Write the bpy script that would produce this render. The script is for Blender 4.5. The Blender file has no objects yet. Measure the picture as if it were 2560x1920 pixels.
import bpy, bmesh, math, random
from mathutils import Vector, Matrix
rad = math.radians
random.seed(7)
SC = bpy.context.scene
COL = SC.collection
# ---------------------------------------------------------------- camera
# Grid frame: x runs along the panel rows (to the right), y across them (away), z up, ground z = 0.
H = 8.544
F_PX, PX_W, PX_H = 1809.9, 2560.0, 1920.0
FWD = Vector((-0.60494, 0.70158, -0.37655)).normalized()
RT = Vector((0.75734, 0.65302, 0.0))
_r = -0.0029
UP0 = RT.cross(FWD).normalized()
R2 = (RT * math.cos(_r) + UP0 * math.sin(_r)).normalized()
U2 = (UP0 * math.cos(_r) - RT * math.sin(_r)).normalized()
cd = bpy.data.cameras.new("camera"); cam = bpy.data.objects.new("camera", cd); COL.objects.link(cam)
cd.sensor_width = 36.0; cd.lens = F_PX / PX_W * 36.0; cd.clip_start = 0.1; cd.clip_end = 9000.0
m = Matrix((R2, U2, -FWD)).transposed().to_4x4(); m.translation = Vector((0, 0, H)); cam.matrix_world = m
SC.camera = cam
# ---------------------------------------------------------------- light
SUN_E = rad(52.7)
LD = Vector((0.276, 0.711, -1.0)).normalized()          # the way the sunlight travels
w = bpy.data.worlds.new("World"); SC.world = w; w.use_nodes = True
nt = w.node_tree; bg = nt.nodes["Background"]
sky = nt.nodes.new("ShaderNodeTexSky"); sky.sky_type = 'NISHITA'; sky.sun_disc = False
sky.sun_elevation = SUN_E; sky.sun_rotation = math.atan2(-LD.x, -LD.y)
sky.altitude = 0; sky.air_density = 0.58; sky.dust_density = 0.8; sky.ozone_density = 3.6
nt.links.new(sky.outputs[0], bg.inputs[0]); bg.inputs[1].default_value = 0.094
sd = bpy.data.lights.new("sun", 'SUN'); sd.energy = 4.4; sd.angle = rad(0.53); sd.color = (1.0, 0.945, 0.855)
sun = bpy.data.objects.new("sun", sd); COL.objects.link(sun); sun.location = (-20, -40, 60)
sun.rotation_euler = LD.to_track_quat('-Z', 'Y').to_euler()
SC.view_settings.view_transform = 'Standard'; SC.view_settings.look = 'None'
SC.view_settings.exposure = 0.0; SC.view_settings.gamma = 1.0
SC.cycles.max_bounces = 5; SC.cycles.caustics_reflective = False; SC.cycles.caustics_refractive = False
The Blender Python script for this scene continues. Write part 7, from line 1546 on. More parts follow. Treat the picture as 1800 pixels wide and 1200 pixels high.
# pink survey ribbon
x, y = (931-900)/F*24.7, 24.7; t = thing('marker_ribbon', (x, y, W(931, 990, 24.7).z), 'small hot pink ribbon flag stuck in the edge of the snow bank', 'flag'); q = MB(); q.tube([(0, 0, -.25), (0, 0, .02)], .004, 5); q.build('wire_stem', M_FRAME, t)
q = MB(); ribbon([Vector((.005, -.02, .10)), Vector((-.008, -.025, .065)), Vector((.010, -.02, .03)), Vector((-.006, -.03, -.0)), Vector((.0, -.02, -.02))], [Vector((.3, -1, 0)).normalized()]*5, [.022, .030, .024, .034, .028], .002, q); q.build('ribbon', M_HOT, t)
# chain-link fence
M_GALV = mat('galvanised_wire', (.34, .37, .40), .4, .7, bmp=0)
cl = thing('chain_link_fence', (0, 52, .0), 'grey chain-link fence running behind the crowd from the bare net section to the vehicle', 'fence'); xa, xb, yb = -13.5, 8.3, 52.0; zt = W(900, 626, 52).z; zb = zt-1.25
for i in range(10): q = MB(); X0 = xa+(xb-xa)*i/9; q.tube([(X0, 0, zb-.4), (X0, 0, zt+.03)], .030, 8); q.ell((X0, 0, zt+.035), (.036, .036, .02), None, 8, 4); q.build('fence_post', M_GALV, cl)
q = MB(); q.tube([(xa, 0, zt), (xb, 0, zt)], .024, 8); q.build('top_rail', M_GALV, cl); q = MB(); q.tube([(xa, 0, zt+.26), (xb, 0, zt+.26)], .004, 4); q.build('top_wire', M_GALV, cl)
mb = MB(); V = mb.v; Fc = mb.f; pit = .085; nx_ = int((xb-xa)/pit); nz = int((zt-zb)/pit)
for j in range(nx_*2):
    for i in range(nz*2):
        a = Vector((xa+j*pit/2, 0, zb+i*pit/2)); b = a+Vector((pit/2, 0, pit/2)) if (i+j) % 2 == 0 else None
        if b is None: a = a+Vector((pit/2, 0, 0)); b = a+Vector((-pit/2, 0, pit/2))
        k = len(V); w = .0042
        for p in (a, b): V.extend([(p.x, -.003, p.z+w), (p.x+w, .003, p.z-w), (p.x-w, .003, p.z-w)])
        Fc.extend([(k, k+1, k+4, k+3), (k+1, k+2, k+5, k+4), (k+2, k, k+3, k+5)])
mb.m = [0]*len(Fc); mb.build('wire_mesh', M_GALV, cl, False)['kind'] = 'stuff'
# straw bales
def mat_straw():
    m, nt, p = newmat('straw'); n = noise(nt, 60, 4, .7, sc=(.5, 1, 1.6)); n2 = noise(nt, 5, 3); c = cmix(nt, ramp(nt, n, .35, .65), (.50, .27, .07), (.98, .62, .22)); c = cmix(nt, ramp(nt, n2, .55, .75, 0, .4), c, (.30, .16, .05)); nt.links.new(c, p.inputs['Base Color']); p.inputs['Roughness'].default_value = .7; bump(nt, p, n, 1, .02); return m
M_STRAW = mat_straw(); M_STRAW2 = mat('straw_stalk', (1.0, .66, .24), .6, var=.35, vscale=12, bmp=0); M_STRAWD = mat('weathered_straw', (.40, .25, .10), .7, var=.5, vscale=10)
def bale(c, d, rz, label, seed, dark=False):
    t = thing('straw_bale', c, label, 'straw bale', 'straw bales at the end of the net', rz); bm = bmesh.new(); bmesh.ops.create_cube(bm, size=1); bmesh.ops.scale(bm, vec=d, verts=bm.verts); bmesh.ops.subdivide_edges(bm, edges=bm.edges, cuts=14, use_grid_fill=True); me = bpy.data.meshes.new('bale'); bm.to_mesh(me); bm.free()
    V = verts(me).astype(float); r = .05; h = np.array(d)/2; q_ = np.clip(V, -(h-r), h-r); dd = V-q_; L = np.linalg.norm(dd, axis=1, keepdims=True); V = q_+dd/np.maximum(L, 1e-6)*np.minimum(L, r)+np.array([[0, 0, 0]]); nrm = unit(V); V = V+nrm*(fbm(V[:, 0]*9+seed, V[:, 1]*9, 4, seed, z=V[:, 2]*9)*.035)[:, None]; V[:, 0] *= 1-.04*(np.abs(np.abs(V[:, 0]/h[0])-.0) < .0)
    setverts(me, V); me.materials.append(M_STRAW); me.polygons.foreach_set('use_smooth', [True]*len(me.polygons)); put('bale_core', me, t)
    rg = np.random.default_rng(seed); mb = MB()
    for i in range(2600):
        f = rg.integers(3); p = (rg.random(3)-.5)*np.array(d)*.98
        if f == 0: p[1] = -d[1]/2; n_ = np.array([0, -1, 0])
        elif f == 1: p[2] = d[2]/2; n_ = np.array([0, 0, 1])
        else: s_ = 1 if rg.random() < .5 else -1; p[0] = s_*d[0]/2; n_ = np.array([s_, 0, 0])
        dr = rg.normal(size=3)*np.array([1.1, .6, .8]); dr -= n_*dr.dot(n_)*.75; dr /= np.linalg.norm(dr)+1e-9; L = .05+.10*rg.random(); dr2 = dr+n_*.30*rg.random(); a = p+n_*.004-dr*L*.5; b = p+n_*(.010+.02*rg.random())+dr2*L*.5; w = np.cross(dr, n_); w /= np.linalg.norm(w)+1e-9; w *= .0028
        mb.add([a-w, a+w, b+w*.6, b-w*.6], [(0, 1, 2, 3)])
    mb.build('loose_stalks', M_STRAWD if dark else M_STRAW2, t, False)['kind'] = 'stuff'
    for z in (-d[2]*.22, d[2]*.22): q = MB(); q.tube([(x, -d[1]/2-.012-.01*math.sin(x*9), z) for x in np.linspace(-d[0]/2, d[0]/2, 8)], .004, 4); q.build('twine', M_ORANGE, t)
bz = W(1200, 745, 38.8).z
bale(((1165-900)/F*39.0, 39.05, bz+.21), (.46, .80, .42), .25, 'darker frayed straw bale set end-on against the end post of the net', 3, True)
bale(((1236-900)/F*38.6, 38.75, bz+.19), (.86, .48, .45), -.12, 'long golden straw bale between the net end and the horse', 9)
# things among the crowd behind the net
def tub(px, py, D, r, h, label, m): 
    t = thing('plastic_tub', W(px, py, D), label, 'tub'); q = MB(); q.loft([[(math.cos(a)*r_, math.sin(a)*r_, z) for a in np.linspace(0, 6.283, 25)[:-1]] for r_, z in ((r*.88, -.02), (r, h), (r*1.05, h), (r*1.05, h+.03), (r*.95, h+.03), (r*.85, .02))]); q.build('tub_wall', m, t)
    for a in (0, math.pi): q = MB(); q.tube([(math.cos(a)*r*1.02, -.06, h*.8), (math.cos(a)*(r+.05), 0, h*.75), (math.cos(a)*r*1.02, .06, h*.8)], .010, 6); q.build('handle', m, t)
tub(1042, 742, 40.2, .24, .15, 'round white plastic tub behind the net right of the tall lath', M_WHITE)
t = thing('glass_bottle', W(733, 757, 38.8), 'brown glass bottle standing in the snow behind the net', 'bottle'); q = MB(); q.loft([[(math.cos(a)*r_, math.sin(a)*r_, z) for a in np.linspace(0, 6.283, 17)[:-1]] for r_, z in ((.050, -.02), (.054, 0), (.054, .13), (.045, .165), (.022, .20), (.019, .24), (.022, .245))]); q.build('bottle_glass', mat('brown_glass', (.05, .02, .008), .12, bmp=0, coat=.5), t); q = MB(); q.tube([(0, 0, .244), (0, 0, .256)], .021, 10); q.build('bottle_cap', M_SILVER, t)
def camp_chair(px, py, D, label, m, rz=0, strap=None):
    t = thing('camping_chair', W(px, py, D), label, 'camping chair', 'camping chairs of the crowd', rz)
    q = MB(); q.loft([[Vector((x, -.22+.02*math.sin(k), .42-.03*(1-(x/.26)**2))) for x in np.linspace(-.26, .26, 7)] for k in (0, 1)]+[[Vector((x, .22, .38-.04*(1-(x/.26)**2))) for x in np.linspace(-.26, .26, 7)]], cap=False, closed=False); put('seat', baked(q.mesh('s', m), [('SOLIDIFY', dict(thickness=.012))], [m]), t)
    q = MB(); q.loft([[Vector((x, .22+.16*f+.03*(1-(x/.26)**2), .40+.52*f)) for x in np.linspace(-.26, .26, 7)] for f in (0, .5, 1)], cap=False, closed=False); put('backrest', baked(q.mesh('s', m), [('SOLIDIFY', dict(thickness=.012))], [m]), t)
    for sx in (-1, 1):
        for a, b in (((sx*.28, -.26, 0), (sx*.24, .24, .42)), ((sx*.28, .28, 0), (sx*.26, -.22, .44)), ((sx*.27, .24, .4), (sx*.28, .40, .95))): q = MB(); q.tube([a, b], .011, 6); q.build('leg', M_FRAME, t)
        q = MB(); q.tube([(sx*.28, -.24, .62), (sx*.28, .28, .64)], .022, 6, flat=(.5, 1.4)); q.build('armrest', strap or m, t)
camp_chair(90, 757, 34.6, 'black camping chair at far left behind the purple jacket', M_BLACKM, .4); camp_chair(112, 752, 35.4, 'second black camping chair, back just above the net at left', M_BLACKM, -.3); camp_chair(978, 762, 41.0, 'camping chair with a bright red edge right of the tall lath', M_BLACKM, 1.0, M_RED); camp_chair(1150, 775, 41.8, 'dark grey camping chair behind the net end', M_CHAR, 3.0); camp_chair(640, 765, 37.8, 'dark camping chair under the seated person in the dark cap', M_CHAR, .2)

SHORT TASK
Return a copy of every line that includes the word "picture".

ANSWER TO THE PROBLEM
Write the bpy script that would produce this render. The script is for Blender 4.5. The Blender file has no objects yet. Measure the picture as if it were 2560x1920 pixels.
The Blender Python script for this scene continues. Write part 7, from line 1546 on. More parts follow. Treat the picture as 1800 pixels wide and 1200 pixels high.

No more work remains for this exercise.